BRF school officials explore merit pay

 

LaCrosseTribune.com
By Cassandra Colson - Jackson County Chronicle
 

BLACK RIVER FALLS — Teachers in the Black River Falls School District could be paid based on their performance as early as the 2012-13 school year.

Superintendent Ron Saari said the district is considering a merit-based pay system in light of the new state law changing contracts and benefits for public workers. 

He said the move would allow the district to reward its “exceptional” teachers.

“We have some staff that work very hard and do an excellent job, and they need to reap the benefits of all the work they put in,” Saari said.

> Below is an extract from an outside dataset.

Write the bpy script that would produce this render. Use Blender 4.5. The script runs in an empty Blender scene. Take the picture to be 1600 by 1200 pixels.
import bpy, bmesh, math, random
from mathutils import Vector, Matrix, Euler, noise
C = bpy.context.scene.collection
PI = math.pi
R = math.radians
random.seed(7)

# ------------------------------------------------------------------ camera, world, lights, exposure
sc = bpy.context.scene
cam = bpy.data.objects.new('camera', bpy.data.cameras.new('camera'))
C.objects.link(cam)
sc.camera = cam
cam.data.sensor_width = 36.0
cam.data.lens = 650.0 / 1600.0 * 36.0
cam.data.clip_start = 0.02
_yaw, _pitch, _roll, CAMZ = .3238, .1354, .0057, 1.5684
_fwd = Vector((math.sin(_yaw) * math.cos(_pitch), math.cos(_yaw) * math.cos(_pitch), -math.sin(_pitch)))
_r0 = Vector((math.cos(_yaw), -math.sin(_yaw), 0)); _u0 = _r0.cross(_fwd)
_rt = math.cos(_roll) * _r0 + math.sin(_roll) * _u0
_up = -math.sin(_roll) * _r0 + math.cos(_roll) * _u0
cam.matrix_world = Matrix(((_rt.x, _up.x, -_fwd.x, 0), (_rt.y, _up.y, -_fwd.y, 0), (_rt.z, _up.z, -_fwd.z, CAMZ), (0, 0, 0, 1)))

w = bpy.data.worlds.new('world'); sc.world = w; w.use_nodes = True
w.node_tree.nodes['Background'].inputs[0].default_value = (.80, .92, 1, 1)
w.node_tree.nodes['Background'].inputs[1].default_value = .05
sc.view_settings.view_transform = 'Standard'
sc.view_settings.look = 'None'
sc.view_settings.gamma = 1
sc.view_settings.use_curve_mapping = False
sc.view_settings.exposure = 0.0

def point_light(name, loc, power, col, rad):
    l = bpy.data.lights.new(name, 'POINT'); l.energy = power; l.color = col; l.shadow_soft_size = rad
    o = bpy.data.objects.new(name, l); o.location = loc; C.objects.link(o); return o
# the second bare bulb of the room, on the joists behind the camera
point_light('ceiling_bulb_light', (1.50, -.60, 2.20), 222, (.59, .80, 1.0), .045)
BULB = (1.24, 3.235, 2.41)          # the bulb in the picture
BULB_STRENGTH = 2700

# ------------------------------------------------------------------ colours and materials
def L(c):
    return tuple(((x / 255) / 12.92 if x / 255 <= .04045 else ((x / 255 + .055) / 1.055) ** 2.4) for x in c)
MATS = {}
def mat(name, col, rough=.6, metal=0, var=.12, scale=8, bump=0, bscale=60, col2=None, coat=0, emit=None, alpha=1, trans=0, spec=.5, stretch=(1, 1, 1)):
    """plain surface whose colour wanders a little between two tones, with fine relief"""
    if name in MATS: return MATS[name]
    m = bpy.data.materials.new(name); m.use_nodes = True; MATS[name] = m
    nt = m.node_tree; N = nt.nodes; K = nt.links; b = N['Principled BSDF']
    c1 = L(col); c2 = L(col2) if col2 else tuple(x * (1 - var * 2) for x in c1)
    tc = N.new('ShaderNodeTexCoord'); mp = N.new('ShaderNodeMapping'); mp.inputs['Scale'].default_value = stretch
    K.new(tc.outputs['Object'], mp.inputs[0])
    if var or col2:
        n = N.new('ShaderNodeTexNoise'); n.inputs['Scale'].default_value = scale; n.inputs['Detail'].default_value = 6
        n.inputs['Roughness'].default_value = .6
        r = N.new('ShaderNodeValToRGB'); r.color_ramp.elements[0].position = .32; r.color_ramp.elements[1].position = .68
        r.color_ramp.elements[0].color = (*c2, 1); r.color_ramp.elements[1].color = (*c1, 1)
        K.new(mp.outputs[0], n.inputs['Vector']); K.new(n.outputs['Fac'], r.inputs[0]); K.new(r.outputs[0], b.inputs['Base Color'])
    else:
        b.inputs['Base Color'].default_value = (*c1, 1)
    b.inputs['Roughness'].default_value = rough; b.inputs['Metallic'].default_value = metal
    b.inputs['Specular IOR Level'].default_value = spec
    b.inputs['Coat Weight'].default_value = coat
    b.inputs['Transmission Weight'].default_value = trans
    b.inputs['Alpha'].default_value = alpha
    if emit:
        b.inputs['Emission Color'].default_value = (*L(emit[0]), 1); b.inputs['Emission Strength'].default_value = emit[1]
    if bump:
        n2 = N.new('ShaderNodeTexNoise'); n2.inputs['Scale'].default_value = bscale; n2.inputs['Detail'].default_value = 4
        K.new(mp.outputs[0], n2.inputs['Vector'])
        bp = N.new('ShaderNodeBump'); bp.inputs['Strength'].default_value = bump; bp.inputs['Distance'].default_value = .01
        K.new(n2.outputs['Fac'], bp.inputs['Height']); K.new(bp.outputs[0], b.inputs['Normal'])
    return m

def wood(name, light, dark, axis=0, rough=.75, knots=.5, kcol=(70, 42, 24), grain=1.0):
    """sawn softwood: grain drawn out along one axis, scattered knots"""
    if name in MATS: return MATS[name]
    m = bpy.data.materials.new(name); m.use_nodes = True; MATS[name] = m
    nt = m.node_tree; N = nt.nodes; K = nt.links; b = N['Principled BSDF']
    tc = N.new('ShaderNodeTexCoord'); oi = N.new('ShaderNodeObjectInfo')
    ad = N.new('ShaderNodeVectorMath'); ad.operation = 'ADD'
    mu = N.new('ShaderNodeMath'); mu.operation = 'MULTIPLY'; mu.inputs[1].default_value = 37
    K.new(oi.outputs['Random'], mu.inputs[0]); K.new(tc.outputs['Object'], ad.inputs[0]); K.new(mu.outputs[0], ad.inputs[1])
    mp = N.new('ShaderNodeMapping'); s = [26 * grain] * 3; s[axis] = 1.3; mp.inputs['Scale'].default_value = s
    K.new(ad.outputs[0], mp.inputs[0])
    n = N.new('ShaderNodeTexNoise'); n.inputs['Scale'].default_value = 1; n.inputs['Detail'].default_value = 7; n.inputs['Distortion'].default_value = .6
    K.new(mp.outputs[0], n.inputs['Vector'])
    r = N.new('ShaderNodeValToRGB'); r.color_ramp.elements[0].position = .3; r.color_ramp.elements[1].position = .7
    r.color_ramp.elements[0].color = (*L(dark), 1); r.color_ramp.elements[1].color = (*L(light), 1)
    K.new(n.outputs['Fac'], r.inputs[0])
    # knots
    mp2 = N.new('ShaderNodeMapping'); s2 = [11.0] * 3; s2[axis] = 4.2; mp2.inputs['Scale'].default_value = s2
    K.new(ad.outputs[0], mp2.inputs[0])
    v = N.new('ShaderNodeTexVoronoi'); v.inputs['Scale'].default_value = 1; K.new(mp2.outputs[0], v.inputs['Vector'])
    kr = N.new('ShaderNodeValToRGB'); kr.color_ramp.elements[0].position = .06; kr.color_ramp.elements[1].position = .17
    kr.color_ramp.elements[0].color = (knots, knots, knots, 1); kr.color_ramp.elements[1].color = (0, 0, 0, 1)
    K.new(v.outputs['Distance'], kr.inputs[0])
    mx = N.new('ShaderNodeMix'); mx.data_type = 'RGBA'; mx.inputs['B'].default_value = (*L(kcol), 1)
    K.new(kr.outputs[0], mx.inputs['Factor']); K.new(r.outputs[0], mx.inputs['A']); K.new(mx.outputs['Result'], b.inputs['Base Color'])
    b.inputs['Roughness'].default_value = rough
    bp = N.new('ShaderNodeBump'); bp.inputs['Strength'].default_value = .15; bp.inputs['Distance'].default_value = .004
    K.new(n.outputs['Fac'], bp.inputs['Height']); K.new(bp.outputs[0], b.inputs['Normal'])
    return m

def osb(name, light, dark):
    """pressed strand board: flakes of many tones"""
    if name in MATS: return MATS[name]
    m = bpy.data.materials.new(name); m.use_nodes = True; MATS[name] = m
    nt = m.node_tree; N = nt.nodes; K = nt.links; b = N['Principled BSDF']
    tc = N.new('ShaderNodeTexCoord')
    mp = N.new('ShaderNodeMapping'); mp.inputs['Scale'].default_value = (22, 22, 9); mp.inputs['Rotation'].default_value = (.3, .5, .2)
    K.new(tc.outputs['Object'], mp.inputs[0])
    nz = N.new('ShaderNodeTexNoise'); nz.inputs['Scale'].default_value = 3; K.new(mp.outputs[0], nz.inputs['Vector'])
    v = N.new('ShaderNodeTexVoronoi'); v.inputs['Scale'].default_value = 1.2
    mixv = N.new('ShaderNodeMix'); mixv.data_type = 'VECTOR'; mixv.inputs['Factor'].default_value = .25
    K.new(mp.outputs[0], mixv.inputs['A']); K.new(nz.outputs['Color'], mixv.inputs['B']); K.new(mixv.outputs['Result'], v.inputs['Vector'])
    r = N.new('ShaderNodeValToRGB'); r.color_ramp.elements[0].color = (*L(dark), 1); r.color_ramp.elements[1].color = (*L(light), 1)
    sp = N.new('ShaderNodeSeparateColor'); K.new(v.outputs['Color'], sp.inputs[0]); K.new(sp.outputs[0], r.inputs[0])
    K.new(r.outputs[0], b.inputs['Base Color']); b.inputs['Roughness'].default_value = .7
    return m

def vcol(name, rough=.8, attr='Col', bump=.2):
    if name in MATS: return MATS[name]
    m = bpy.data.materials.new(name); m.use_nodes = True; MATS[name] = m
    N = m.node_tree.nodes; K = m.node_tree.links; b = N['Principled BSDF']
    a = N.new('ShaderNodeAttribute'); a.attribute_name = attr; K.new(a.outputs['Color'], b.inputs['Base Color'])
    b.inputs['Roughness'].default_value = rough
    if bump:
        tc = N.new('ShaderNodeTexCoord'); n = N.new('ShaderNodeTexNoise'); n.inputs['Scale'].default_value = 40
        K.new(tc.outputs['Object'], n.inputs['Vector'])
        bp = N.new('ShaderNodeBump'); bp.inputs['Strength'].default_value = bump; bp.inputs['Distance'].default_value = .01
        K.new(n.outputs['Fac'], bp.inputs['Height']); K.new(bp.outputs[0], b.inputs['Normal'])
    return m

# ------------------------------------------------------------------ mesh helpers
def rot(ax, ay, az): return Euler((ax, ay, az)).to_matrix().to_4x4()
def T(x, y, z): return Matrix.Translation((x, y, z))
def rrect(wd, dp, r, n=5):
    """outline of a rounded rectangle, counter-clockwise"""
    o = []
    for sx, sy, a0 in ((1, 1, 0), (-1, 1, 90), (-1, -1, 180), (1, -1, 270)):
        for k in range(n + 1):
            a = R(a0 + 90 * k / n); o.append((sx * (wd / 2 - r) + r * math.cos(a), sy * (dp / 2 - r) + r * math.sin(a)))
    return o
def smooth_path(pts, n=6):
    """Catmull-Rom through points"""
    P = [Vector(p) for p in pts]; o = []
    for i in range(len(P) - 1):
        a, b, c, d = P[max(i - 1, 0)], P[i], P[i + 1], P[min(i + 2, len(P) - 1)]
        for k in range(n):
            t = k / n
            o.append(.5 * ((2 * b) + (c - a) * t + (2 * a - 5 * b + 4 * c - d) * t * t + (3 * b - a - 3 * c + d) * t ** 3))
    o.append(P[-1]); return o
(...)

The possible merit-based pay system comes amid districts across the state formulating new teacher and staff handbooks that will take the place of previous contracts.

Handbooks are a state requirement and can be formulated solely by school boards, but Saari said Black River Falls has formed a committee of administrators and teachers who are working together to create the new tool. 

The district will not have the books completed by the start of the 2011-12 school year, so many items will remain “status quo” from the contracts during the transition, he said.

While they are not negotiated contracts, the handbooks outline many components of previous contracts, such as number of sick and personal days, attendance policies, work day length and grievance procedures. 

Many items in the handbooks will be very similar to the former collective bargaining agreement, while some will represent some bigger changes, Saari said.

Teachers’ work days could be extended from 7½ hours to eight, Saari said.

And, he added, the grievance procedure — which needs to be in place by October — will be more streamlined, with a narrower definition of what classifies as a grievance.

A subcommittee to study merit-based pay will be formed this fall, Saari said.

Black River Falls Education Association co-president Todd Fendt said the process is in its early stages. 

Teachers would have preferred a contract extension, he added, so there could have been a full year to formulate the handbooks.

Fendt said the merit-based pay issue is “a tough one” because it will be difficult to judge across subject areas, and criteria will be hard to define.

“I don’t know how it’s going to come out. It’s so early right now,” he said. “I don’t think it’s where we wanted to be in the first place, but it is what it is and you move forward.”